A man overlooks Anse Source d'Argent on La Digue in the Seychelles. Bob Krist/Corbis

When summer comes, many flat and largely unvisited stretches of sand all over the world fill up. Some people love those crowds; for them, the beach is like a nightclub—but with swimming and few clothes. Others—and that includes me—prefer a little more space. Whatever your preference, the beach is the ultimate place for doing absolutely nothing. You can just lie in the sun, reassured and guilt-free in the knowledge that that's pretty much the whole point of being there. So if you need a wonderful spot to do little more than listen to the waves and maybe read a book, here is a selection of some of the best bits of sandy coastline in the world.

In Focus

Warning: These Beach Photos May Cause Extreme Relaxation

Flip flops optional.
Launch Slideshow 9 PHOTOS

Harbour Island, Bahamas

A long, deep beach runs for the entire 3 miles of Harbour Island's eastern shore on the Atlantic Ocean. The locals call it North Beach, but internationally it is known as Pink Sands, because of the sand's luminous salmon color, the result of centuries of powdered coral deposits from offshore reefs. Add the clear turquoise of the ocean, and you have a scene that is idyllic. It is frequented by international celebrities, including Uma Thurman, Harrison Ford, Diane von Fürstenberg, Mick Jagger and Robert De Niro. But it's also loved by honeymoon couples and ordinary travelers seeking beauty in isolation.

Whitehaven, Whitsunday Island, Australia

With a 16,000-mile coastline (the sixth longest in the world) and a comparatively small population of just under 24 million, Australia has countless candidates for the best uncrowded beach award. But Whitehaven Beach, a 4-mile stretch along Whitsunday Island off the coast of central Queensland, is mind-blowingly lovely. Backed by tropical forest and lapped by warm water, the beach's brilliant white sand is almost 100 percent pure silica—which does not retain heat, and so remains comfortable to walk on barefoot at any time of day. Camping is the only way to stay: Watching the day-cruiser crowds head back to the mainland is a pleasure exceeded only by the joy of waking up after a night under canvas and having the beach all to yourself.

Ipanema, Rio de Janeiro

Not all great beaches are isolated and difficult to reach. In Rio, the sand starts just yards from residential and commercial streets. Cleaner, safer and less crowded than Copacabana Beach, Ipanema—which stretches for just over a mile—has the most sophisticated visitors of the city's 22 beaches. (It runs alongside one of Rio's more affluent neighborhoods.) Beachgoers currently favor Posto 5, the area at the bottom of Rua Vinicius de Moraes (the lifeguard posts demarcate each stretch of beach). This is the local beach for the Hotel Fasano, designed by Philippe Starck and the sister hotel to the family-owned Fasano in Sao Paulo.

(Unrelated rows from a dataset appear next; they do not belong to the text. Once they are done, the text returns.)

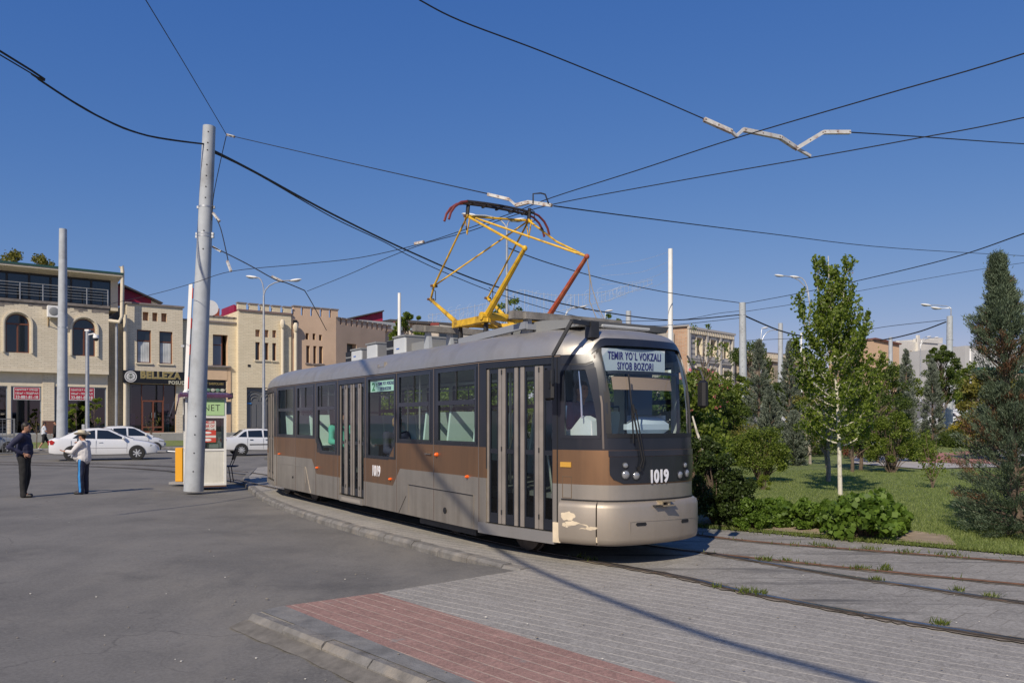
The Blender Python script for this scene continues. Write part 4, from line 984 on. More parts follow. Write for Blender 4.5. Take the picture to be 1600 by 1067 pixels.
fm.build('mirror_arm', m_dark, tram); c = FP(1095, 616, 9.7); fm = MB(); fm.box((c.x-.03, c.y-.055, c.z-.17), (c.x+.10, c.y+.05, c.z+.17), 0, None, .03); fm.build('mirror', m_black, tram)
# ------------------------------------------------------------------ poles, lamps, wires, kiosk
def cone_pole(name, base, top, r0, r1, mat, label, cat, group=None, holes_=0, rings=(), n=20, face=None):
    base = Vector(base); top = Vector(top); t_ = thing(name, label, cat, tuple(base), 0, group)
    d = top-base; mb = MB(); k = 8; mb.tube([d*(i/k) for i in range(k+1)], [r0+(r1-r0)*i/k for i in range(k+1)], n)
    mb.build('shaft', mat, t_)
    if holes_:
        mb = MB(); f_ = -Vector((base.x, base.y, 0)).normalized()
        side = Vector((f_.y, -f_.x, 0))
        for q in holes_:
            r = r0+(r1-r0)*q; nn_ = (f_*.96+side*.12).normalized(); c = d*q+nn_*(r-.004); mb.tube([c, c+nn_*.008], .018, 8)
        mb.build('bolt_hole', m_black, t_, smooth=False)
    for q in rings:
        r = r0+(r1-r0)*q+.005; mb = MB(); mb.lathe([(r-.02, -.02), (r, -.02), (r, .02), (r-.02, .02)], d*q, 'z', 20); mb.box((r-.02, -.035, -.03), (r+.05, .035, .03), 0, Matrix.Translation(d*q)); mb.box((-r-.04, -.03, -.03), (-r+.02, .03, .03), 0, Matrix.Translation(d*q))
        mb.build('clamp', m_steel, t_)
    return t_
PA0 = Vector((*G(302.5, 767), 0)); PAt = P3(327, 198, 19.8)
poleA = cone_pole('catenary_pole', PA0, PAt, .235, .15, m_polec, 'tall leaning grey pole in front of the white kiosk carrying the cables', 'pole', 'catenary poles', [.055, .105, .155, .205, .66, .71, .80, .83, .86, .89, .93, .95, .98], (.697, .70+.005, .778))
pB = P3(97, 660, 45); cone_pole('catenary_pole', (pB.x+.0, 45, .25), P3(98.5, 358, 45), .30, .20, m_polec, 'grey catenary pole rising behind the white sedan on the left', 'pole', 'catenary poles', 0, (.55,))
pC = P3(1162, 660, 51); cone_pole('catenary_pole', (pC.x, 51, .4), P3(1160, 473, 51), .28, .20, m_polec, 'grey catenary pole among the park junipers just right of the tram', 'pole', 'catenary poles', [.45+.045*i for i in range(12)], (.91,))
pD = P3(1482.5, 660, 58); poleD = cone_pole('catenary_pole', (pD.x, 58, .8), P3(1484, 494, 58), .27, .20, m_polec, 'grey catenary pole with a lamp arm near the right edge of the park', 'pole', 'catenary poles', [.4+.045*i for i in range(13)], (.8,))
for px, yt, Z, r, lab in ((1219.5, 505, 90, .25, 'distant grey concrete pole between the two silvery junipers'), (1391.5, 527, 110, .25, 'short looking distant concrete pole in front of the peach wall'), (982, 486, 75, .25, 'distant concrete pole end showing just above the tram roof')):
    cone_pole('concrete_pole', (P3(px, 660, Z).x, Z, HT(P3(px, 660, Z).x, Z)), P3(px, yt, Z), r+.08, r, m_polec, lab, 'pole', None, 0, ())
for px, yt, Z, r, lab in ((1047.5, 389, 45, .13, 'tall bright white steel pole rising behind the tram cab'), (624, 458, 66, .13, 'slim white steel pole behind the pink building rooftops'), (1252, 520, 80, .09, 'thin white steel pole left of the birch tree'), (1516, 545, 95, .12, 'thin white pole in front of the green awning')):
    x = P3(px, 660, Z).x; cone_pole('steel_pole', (x, Z, HT(x, Z)), P3(px, yt, Z), r+.03, r, m_white, lab, 'pole', None, 0, (.2, .62))
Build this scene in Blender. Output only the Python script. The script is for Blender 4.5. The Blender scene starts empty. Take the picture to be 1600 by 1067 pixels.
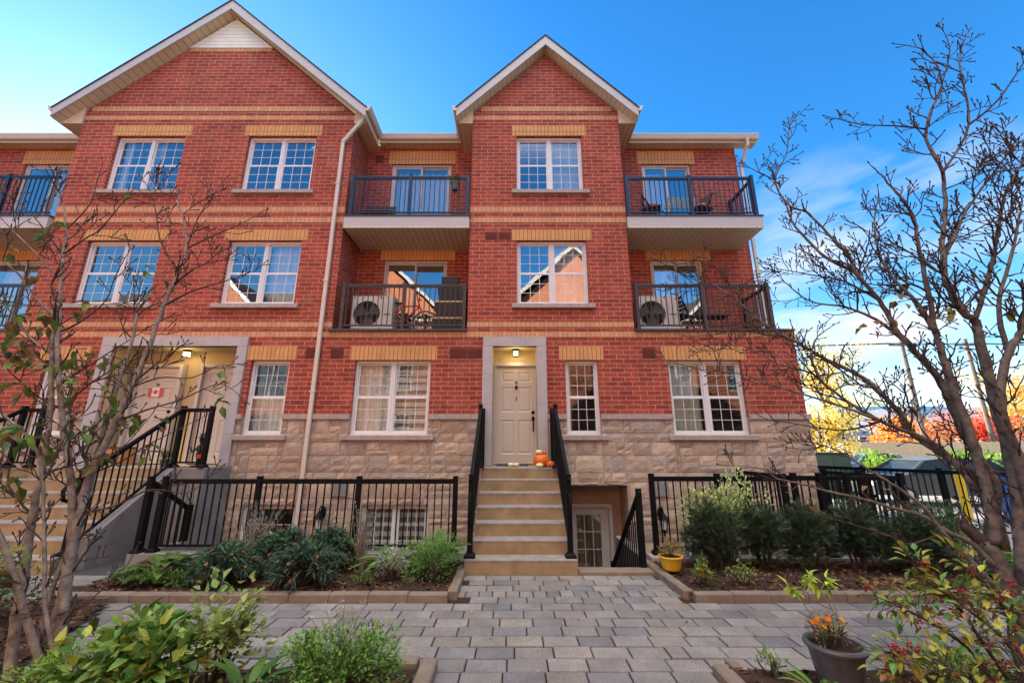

The small island of Anguilla has one of the Caribbean's most beautiful collections of beaches, with over 12 miles of clean, soft, deserted sands in secluded coves, broad bays and under coral cliffs. Barnes Beach is one of the most alluring stretches to sink your toes and is a wonderful spot for watching the Caribbean sunset. Still, with 32 others on the island, it's a tough call. The great, glorious Mead's Bay has been named No. 1 on the island by TripAdvisor. Shoal Bay East has the best mix of beach bars and restaurants, while Shoal Bay West is one of the quietest stretches of sand. Little Bay has the best snorkeling, Upper Shoal Bay the whitest sand, and Rendezvous, with its two and a half miles of unbroken sand, is the best for walking.

Horseshoe Bay, Bermuda

With pale coral sand that never gets too hot, chilly water (this is the Atlantic, after all) and rocks and coves to explore, Horseshoe Bay is the most popular beach in Bermuda. Thankfully, it's also large enough to absorb the crowds, even when cruise ship passengers have arrived from the harbor. At the café, you can rent chairs and snorkels, buy lunch or order a rum swizzle; and when you leave, plenty of taxis are available to save you the slog up the hill. But Horseshoe Bay is at its most alluring in the early morning, when—apart from the odd guest from the 590-room Fairmont Southampton hotel coming down for a run—it's still empty.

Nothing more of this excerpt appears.